Là aussi, nous allons faire preuve de pragmatisme et de souplesse. Il y a un certain nombre de principes du RGPD qui ne sont pas nouveaux. Par exemple, l’obligation de devoir préciser à quelles fins des données personnelles sont collectées, ou bien les limites relatives à la durée de conservation d’une donnée. Sur ces points, nous contrôlerons le 26 mai, comme on le faisait le 12 avril. En revanche, sur les principes ou outils nouveaux, comme le droit à la portabilité des données d’un service à un autre, les délégués à la protection des données ou le registre de traitement, nous adopterons une posture d’accompagnement.

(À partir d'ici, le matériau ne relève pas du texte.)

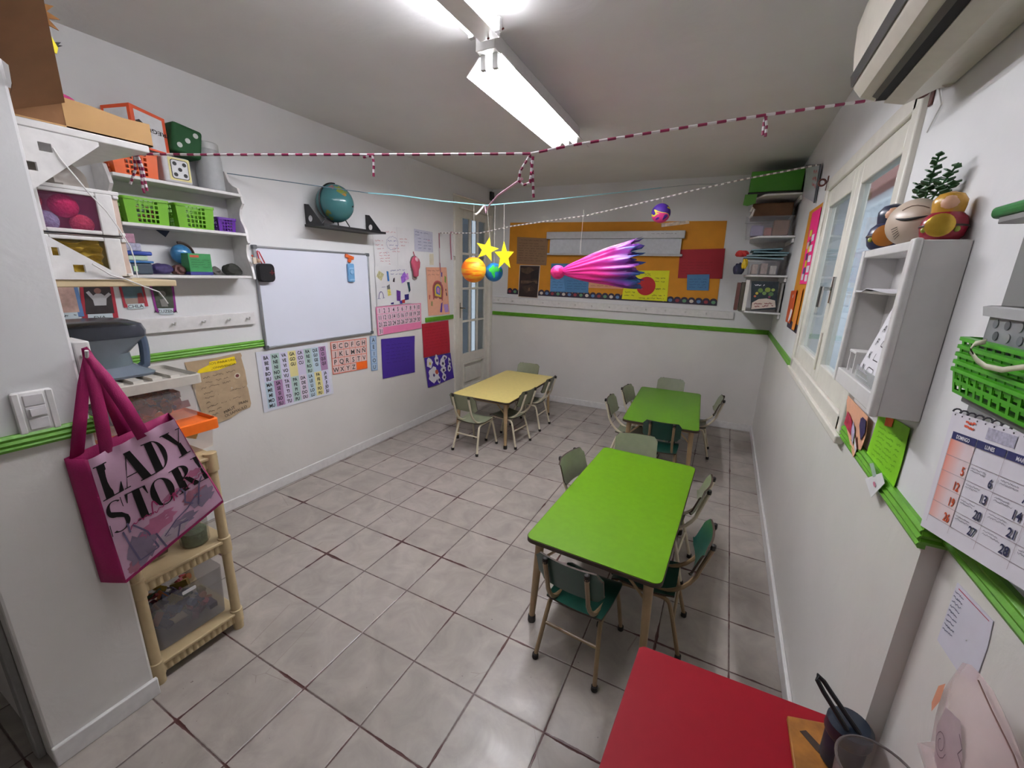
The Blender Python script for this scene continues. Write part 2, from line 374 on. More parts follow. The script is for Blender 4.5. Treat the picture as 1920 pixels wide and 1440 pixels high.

Notre but ne sera pas de sanctionner immédiatement des manquements à des obligations nouvelles liées au RGPD. Cela durera certainement le temps de l’année 2018. Après, on verra.

Quels sont les moyens de la CNIL pour mener à bien ce rôle de pédagogue et de contrôleur ?

Nos moyens sont clairement insuffisants pour faire face à la marche très importante que le RGPD impose de gravir. L’an dernier, nous avions demandé des moyens supplémentaires. Nous avons obtenu deux créations de poste. Nous sommes aujourd’hui 200 personnes à la CNIL alors que les régulateurs comparables sont beaucoup plus nombreux. En Allemagne, ils sont 700. Au Royaume-Uni, ils sont 500. Nous sommes réalistes, nous ne grandirons pas autant. Mais nous ne sommes pas au bon étiage.